> **Problem details**
Transcribe the listing below word for word.

> **Given data**
┄┄┄┄┄┄┄┄┄┄┄┄┄┄┄┄┄┄┄┄

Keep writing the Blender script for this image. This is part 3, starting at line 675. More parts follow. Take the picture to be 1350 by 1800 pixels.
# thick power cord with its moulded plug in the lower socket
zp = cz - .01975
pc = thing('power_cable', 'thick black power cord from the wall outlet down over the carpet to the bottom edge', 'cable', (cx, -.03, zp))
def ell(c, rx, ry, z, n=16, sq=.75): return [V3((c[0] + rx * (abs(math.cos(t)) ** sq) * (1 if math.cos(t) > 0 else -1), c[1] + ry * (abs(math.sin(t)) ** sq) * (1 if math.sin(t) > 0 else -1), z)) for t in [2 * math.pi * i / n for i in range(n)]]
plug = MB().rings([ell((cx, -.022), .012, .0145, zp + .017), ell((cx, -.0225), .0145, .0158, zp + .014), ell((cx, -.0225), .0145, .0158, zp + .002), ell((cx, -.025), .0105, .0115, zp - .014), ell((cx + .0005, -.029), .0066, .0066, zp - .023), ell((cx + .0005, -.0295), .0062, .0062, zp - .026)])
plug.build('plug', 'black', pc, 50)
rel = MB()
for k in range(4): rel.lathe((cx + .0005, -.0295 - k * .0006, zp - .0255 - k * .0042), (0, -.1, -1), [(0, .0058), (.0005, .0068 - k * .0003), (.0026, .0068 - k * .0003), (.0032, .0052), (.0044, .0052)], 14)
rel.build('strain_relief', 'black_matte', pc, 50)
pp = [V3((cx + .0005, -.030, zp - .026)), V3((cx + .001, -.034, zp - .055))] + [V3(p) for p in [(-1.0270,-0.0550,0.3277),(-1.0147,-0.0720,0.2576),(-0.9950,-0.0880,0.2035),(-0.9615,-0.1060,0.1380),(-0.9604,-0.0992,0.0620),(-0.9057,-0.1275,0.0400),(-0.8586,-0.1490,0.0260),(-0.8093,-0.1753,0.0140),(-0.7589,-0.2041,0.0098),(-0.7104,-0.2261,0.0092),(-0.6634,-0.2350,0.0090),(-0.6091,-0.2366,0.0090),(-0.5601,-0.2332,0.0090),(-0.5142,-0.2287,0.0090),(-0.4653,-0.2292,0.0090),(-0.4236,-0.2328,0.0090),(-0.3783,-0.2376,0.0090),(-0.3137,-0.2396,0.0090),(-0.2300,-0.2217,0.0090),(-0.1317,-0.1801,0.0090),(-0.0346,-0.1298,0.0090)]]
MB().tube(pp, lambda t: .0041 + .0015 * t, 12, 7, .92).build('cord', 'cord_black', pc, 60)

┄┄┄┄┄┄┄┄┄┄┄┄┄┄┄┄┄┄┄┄

> **Answer for the task**
Keep writing the Blender script for this image. This is part 3, starting at line 675. More parts follow. Take the picture to be 1350 by 1800 pixels.
# thick power cord with its moulded plug in the lower socket
zp = cz - .01975
pc = thing('power_cable', 'thick black power cord from the wall outlet down over the carpet to the bottom edge', 'cable', (cx, -.03, zp))
def ell(c, rx, ry, z, n=16, sq=.75): return [V3((c[0] + rx * (abs(math.cos(t)) ** sq) * (1 if math.cos(t) > 0 else -1), c[1] + ry * (abs(math.sin(t)) ** sq) * (1 if math.sin(t) > 0 else -1), z)) for t in [2 * math.pi * i / n for i in range(n)]]
plug = MB().rings([ell((cx, -.022), .012, .0145, zp + .017), ell((cx, -.0225), .0145, .0158, zp + .014), ell((cx, -.0225), .0145, .0158, zp + .002), ell((cx, -.025), .0105, .0115, zp - .014), ell((cx + .0005, -.029), .0066, .0066, zp - .023), ell((cx + .0005, -.0295), .0062, .0062, zp - .026)])
plug.build('plug', 'black', pc, 50)
rel = MB()
for k in range(4): rel.lathe((cx + .0005, -.0295 - k * .0006, zp - .0255 - k * .0042), (0, -.1, -1), [(0, .0058), (.0005, .0068 - k * .0003), (.0026, .0068 - k * .0003), (.0032, .0052), (.0044, .0052)], 14)
rel.build('strain_relief', 'black_matte', pc, 50)
pp = [V3((cx + .0005, -.030, zp - .026)), V3((cx + .001, -.034, zp - .055))] + [V3(p) for p in [(-1.0270,-0.0550,0.3277),(-1.0147,-0.0720,0.2576),(-0.9950,-0.0880,0.2035),(-0.9615,-0.1060,0.1380),(-0.9604,-0.0992,0.0620),(-0.9057,-0.1275,0.0400),(-0.8586,-0.1490,0.0260),(-0.8093,-0.1753,0.0140),(-0.7589,-0.2041,0.0098),(-0.7104,-0.2261,0.0092),(-0.6634,-0.2350,0.0090),(-0.6091,-0.2366,0.0090),(-0.5601,-0.2332,0.0090),(-0.5142,-0.2287,0.0090),(-0.4653,-0.2292,0.0090),(-0.4236,-0.2328,0.0090),(-0.3783,-0.2376,0.0090),(-0.3137,-0.2396,0.0090),(-0.2300,-0.2217,0.0090),(-0.1317,-0.1801,0.0090),(-0.0346,-0.1298,0.0090)]]
MB().tube(pp, lambda t: .0041 + .0015 * t, 12, 7, .92).build('cord', 'cord_black', pc, 60)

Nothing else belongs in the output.